Thou Shalt Not Bear False Witness

That this law still has influence in our lives is seen by how we raise our children. Likely, all of us raised our children impressing upon them the importance of “telling the truth,” and we made sure that our children didn’t run with other children who we knew were capable at lying. In our marriages we expect spouses to be honest with one another and we find it to be a fault in a husband and wife that lies to their spouse. In the workplace we still look for honesty in both our employees and our employers even if we are often disappointed.

And in the public square we still have the residual influence of God’s transcendent “Thou Shalt Not Bear False Witness” on our books. We still have laws against perjury, slander, and libel, and fraud, and insider trading, and obstruction of justice, even if those laws are not enforced as much as they should be.

We take it for granted that “Honesty is the best policy,” but in other cultures untouched by Christian thinking this is not necessarily so.

Don Richardson, in his book, “The Peace Child” related the story of a tribe where lying and deceit was the greatest honour / trait a man could have! And upon the first telling of the death of Christ, initially the tribe thought Judas was the hero because of his deceit.

So, unlike other cultures, we still have a residue of a memory of “Thou Shalt Not Bear False Witness.”

A people who are honest and truth tellers are necessary to have a culture that can function, whether that culture is just in a family, or a workplace, or a community. If we could not trust one another to be truth tellers relationships would not be stable, and commerce could not function. If we could not trust one another to be truth tellers we would be withdrawn and solitary. If we could not trust one another to be truth tellers we would grow to be suspicious and paranoid.

We can see how important “Thou Shalt Not Bear False Witness” is for healthy communities.

In the Catechism we are instructed what is required in this commandment

Answer: That I bear false witness against no man, (a) nor falsify any man’s words; (b) that I be no backbiter, nor slanderer; (c) that I do not judge, nor join in condemning any man rashly, or unheard; (d) but that I avoid all sorts of lies and deceit, as the proper works of the devil, (e) unless I would bring down upon me the heavy wrath of God; (f) likewise, that in judgment and all other dealings I love the truth, speak it uprightly and confess it; (g) also that I defend and promote, as much as I am able, the honor and good character of my neighbour. (h)

Types of False Witness

Last week we spent time on the fact that this commandment is especially in reference to the court room looking at how this commandment serves as a legal fence around the other commandments. There is no way, that judicially, one can protect Life, Marriage, and Property, unless one can get to the truth.

But clearly, the ninth commandment has in mind a much wider scope than the judicial system alone. It forbids all forms of false witness, all forms of lying (Eph.4:25).

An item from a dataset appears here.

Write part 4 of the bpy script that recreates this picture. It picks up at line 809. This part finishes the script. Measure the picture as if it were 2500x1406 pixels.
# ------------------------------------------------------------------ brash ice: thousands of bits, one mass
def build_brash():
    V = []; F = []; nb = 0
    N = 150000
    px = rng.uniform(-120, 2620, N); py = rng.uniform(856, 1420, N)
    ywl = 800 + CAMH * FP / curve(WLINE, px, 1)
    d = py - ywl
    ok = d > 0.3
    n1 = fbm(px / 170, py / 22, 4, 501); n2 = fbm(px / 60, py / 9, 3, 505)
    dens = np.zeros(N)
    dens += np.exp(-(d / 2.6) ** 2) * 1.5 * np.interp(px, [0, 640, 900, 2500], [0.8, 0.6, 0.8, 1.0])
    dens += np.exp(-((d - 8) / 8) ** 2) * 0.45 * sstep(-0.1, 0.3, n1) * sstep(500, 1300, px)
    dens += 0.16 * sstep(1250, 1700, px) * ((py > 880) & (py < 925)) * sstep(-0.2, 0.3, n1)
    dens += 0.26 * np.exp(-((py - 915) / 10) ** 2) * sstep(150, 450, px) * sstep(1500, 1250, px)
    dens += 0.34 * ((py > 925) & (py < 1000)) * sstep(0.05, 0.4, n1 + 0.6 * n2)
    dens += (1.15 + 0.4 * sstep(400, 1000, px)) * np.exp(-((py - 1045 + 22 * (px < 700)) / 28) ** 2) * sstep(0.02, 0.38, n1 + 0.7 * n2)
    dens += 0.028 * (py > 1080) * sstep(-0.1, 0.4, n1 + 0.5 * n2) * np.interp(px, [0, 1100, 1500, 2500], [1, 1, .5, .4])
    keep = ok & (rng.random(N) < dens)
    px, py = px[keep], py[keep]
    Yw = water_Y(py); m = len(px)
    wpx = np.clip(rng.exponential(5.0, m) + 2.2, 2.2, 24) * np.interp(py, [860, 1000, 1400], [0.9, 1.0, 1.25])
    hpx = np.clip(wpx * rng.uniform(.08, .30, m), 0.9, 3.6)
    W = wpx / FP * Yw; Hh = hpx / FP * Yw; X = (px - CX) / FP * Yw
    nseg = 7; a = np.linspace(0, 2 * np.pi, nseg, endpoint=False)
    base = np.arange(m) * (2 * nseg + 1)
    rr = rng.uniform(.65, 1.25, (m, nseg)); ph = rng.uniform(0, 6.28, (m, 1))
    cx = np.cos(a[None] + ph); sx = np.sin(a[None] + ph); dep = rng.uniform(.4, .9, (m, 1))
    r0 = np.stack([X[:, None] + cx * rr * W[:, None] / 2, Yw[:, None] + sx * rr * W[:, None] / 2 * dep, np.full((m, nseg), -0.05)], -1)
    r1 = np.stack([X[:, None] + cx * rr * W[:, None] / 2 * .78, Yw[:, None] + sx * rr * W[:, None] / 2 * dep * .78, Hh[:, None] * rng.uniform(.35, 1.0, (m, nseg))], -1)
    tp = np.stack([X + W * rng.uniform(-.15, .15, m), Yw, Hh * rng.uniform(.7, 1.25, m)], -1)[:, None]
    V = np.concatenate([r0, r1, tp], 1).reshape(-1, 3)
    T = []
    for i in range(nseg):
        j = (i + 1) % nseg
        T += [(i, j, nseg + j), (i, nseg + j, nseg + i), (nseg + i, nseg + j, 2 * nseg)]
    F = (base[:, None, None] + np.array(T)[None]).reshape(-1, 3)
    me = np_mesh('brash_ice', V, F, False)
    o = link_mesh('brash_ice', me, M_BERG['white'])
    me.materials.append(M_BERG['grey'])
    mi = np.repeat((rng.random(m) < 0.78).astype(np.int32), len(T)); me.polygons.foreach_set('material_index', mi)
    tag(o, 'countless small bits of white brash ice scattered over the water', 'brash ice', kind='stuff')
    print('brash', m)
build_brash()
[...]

25 Therefore, laying aside falsehood, speak truth each one of you with his neighbor, for we are members of one another.

The 9th commandment aims at preserving reputations and our neighbors good name. One way to destroy a man is to destroy his reputation and so the 9th commandment seeks to protect reputations by forbidding

(1) backbiting and gossip.

Scripture speaks of backbiting as done by the wicked.

Rom.1:29 Being filled with all unrighteousness, fornication, wickedness, covetousness, maliciousness; full of envy, murder, debate, deceit, malignity; whisperers, Rom.1:30 Backbiters, haters of God, despiteful, proud, boasters, inventors of evil things, disobedient to parents,

Gossip may not include overt lying. Gossip may succeed in false witness by leading astray or by giving truth in such a way that one knows it will be misinterpreted.

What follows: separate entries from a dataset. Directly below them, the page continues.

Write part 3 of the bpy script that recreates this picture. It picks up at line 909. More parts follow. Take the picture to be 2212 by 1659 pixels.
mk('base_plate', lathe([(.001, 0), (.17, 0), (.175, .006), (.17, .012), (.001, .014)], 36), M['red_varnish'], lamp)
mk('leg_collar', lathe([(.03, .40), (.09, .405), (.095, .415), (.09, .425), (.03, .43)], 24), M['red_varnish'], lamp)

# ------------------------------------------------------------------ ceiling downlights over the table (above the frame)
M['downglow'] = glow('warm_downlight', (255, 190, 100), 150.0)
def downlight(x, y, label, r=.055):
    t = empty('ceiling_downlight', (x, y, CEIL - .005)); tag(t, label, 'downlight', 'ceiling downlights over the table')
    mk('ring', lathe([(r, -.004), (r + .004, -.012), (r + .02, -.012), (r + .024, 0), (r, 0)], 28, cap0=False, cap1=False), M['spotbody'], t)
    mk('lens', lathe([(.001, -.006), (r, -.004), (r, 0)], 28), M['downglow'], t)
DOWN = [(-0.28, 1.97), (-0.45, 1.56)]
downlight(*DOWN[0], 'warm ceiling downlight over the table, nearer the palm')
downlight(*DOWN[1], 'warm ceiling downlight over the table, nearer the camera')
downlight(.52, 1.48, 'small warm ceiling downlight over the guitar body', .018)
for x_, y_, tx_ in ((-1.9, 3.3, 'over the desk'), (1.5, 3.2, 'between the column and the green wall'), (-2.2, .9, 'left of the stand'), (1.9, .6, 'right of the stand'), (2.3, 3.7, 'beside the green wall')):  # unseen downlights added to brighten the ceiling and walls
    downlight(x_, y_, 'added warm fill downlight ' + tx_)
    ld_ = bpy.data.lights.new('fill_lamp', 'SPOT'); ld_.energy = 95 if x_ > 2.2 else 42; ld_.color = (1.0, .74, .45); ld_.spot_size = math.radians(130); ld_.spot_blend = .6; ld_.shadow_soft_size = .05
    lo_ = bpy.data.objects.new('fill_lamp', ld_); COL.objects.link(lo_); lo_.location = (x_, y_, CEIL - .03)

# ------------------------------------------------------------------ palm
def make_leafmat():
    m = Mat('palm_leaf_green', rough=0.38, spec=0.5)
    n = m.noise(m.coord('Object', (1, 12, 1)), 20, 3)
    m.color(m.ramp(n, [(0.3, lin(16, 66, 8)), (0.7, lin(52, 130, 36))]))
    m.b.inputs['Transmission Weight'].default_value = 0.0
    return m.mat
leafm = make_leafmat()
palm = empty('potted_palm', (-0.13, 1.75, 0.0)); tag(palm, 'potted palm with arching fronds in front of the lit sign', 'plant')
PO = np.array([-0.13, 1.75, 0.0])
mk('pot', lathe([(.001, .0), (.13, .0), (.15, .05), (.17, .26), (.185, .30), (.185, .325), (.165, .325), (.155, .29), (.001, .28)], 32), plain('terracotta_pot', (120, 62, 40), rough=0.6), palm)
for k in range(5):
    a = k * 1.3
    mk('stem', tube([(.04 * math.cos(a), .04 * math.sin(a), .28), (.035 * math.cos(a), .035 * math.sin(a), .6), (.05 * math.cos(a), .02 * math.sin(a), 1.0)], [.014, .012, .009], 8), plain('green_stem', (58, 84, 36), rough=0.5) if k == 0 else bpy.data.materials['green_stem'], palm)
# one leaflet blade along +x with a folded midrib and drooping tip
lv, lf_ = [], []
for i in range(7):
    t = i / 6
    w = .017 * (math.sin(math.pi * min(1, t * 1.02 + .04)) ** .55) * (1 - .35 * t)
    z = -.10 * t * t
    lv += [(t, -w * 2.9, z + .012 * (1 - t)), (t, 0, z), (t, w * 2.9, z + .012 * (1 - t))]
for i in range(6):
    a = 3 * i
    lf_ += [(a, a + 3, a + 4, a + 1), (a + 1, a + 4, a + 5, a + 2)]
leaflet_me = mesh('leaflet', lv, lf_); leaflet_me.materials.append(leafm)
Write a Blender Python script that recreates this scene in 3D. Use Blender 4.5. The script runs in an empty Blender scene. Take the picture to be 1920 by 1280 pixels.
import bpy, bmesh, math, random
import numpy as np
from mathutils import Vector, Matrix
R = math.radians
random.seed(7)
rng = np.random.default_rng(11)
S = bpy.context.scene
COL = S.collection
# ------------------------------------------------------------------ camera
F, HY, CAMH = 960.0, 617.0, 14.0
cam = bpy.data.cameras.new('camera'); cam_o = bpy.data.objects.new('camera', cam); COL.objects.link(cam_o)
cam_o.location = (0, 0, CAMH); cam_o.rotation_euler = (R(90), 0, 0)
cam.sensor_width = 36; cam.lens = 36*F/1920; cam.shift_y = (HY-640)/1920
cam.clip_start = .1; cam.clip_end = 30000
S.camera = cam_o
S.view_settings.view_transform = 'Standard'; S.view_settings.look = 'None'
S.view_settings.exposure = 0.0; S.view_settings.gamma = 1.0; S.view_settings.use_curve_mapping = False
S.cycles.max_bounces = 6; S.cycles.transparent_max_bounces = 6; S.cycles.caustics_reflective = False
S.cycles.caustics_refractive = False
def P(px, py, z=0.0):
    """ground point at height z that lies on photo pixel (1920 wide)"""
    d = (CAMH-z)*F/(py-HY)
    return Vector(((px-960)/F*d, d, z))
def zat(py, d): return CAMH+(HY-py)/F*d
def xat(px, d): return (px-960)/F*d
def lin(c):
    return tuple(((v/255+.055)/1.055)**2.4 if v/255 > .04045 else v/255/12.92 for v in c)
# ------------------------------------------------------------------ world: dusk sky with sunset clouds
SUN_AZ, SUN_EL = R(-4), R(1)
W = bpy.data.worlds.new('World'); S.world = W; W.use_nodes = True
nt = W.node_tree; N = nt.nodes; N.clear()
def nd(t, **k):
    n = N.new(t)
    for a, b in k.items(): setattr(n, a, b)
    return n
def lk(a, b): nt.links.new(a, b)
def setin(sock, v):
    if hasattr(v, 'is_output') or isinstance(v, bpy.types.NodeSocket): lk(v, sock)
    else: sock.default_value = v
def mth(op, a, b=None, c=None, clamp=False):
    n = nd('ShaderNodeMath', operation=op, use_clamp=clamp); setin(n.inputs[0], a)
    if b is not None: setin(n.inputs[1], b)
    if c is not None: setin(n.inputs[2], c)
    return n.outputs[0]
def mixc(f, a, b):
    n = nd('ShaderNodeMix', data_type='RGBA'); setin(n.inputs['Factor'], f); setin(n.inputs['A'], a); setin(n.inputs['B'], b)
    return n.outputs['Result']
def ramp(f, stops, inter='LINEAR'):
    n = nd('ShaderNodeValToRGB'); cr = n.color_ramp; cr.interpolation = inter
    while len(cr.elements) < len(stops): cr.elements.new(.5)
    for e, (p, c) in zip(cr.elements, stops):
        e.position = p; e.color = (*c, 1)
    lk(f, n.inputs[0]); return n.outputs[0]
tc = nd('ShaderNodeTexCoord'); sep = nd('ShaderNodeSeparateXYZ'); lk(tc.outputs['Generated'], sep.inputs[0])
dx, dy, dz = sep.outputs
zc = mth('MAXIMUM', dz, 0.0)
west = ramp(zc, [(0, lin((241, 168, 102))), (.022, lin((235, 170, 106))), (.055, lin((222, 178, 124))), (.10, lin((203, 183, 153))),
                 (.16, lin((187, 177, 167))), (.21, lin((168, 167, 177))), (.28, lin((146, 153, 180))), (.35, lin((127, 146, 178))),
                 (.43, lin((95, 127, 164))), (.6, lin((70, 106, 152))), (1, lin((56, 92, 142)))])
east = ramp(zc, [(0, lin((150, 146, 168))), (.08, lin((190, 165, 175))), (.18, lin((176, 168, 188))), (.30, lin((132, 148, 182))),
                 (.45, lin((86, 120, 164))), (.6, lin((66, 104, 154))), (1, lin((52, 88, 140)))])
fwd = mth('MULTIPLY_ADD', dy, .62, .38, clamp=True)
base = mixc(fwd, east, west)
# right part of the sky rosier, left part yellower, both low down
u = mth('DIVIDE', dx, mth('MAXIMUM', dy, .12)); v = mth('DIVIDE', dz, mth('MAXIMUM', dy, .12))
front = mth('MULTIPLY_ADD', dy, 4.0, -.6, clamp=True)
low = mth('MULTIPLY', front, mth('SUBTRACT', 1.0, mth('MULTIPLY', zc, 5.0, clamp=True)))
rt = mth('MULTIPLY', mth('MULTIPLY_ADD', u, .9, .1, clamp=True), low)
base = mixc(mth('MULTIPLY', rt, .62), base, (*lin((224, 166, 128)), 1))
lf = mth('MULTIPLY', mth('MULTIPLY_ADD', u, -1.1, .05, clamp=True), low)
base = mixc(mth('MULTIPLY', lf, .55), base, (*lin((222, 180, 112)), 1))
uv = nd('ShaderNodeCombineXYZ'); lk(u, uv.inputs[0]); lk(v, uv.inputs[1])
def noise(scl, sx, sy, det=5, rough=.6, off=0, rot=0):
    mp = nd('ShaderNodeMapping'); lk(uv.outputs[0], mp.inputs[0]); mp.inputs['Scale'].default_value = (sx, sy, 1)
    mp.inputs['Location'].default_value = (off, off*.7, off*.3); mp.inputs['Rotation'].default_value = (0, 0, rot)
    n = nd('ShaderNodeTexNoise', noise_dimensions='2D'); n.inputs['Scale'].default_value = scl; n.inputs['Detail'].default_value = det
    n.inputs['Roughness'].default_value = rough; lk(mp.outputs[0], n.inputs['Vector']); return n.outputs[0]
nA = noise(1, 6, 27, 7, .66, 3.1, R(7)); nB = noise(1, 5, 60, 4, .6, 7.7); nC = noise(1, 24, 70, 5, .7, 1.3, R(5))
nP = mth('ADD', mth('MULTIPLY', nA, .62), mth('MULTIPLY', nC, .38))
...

Backbiting is a graphic word that communicates an attack on someone in such a way that he can not defend himself. In our imagination we should see it closely akin to the guy in the Movie who shoots someone in the back. Backbiting attacks a person where he is most vulnerable because he can not ward off the attack.

(2) judging rashly

The disciples passed a blind man and asked Jesus who had sinned — the blind man or his parents (John 9:2).

Clearly this was a rash judgment as Jesus points out that neither was the case.

We need to remember this prohibition as we deal with people. Sometimes it seems so obvious what motives for people’s behavior that is reported to us, but we must be careful not to judge rashly. Matters are often not what they first seem. We should try to give people the benefit of the doubt … especially those that we know.

As we enter into this election cycle it will be important for us to not judge rashly. Advertisements on all sides are aimed at us spending 30 or 60 seconds to convince us to judge rashly. Of course judgments are necessary but we should try to, as much as possible, arm ourselves with all the facts before we come to a conclusion.

(3) Libel.

Libel is lying openly and intentionally in print.

Libel often occurs by twisting someone’s ones words, by giving half a quote or by not giving the full context. Truth is in precision.

When we enter into this kind of behavior we are violating the 9th commandment.

As Christians we are to be characterized as dealing in truth.

Jesus said that when we speak lies we speak the Devil’s language. (John 8:44)

Elsewhere Scripture teaches,

Prov.12:22 Lying lips are abomination to the LORD: but they that deal truly are his delight. Prov.13:5 A righteous man hateth lying: but a wicked man is loathsome, and cometh to shame.

Jesus Christ Our Truth Before God

We are liars. None of us keep the command to not bear false witness perfectly.

And so we must constantly repair to Christ.

Our trusting in Christ does not give us license to lie (shall we go on sinning that Grace might increase?) but it does remind us that when give up on our own self righteousness in terms of bearing false witness, Christ is the one who is our righteousness before God.